The opening track, A Hard Day in Manhattan wanders along with an understatement that would do Fahey proud, an exercise in subtlety and dynamics. It’s all melody, no garish flourishes or ostentation. The album’s second track, the wistful, 6/8 lament Hilary Rose is over too soon, barely into its sad, thoughtful testimonial. By contrast, the following cut, Polly Loved Me (I Know) is a rousing Appalachian dance, sparks flying from the frets of Breadfoot’s six-string banjo (!!) and the strings of the fiddle.
Of the other tracks on the album, the next one, International Esther is probably the most overtly Fahey-esque number and wouldn’t be out of place on Blind Joe Death.

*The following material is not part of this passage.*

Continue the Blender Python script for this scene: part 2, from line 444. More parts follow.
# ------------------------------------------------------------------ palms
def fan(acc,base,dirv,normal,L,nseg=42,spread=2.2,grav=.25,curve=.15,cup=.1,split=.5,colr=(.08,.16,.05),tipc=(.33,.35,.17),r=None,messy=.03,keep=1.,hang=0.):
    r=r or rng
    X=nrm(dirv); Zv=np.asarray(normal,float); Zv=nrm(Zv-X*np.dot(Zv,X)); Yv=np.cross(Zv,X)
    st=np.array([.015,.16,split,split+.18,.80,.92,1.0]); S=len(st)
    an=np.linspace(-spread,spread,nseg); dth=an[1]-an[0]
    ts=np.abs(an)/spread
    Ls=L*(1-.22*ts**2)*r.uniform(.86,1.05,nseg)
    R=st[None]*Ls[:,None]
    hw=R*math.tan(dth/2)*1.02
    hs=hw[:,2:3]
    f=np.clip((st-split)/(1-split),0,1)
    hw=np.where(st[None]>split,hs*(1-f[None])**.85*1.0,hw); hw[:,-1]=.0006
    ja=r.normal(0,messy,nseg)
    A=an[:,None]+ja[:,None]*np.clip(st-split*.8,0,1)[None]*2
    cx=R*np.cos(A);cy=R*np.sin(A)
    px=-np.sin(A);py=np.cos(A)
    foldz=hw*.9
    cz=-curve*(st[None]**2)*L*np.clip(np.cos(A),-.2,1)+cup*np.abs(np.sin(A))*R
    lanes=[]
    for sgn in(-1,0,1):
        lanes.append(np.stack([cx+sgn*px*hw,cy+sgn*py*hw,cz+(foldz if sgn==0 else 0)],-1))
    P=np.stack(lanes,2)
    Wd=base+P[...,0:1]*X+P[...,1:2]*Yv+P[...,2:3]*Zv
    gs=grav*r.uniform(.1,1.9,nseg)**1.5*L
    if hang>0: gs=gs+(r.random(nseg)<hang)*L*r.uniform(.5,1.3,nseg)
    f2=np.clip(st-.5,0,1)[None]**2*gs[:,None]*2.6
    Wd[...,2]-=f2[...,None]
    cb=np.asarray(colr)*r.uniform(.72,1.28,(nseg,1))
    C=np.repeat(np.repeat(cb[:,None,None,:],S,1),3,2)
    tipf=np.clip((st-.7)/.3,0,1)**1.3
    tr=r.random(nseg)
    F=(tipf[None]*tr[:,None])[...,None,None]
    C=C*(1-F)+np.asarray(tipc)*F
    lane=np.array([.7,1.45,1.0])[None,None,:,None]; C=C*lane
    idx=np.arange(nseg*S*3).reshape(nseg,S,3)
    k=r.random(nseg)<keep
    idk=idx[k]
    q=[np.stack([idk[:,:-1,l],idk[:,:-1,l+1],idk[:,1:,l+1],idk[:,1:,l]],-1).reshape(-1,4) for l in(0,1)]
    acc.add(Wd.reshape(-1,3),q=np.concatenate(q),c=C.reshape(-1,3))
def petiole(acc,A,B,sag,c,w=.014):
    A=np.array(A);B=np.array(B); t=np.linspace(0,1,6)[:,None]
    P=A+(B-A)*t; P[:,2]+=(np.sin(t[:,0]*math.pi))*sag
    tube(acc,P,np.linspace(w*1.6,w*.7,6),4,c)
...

That’s high praise. Very nice hesitation time at the end of the tune. Kecha is guitar only, a brightly bouncing open-tuned Piedmont blues melody a la Pink Anderson. The album’s best single cut may be the thoughtful, gently pensive Smoking on the Stoop. The cd concludes with the 6/8 ballad On the Day that I Go, which would make a great soundtrack to that Twilight Zone episode – I think it was called Willoughby. You know the one, the guy takes Metro North from Manhattan, think’s he’s on the way home but he winds up back in the 1800s, watching thekids take hayrides through the dusty, unpaved streets of his town. There’s also a rousing bonus track that kicks in after what seems eternity.
Clocking in at under half an hour, this cd’s greatest flaw is its brevity: it leaves you wanting twice as much. And not that the violin isn’t a welcome accompaniment here, but for anyone who’s heard him live, Breadfoot’s idiosyncratic vision and brilliant melodicism come through clearest when he plays solo. See him when you can. When’s the last time you danced to a solo acoustic guitar instrumental, anyway? Cd’s are available online, at shows and better record stores nationwide.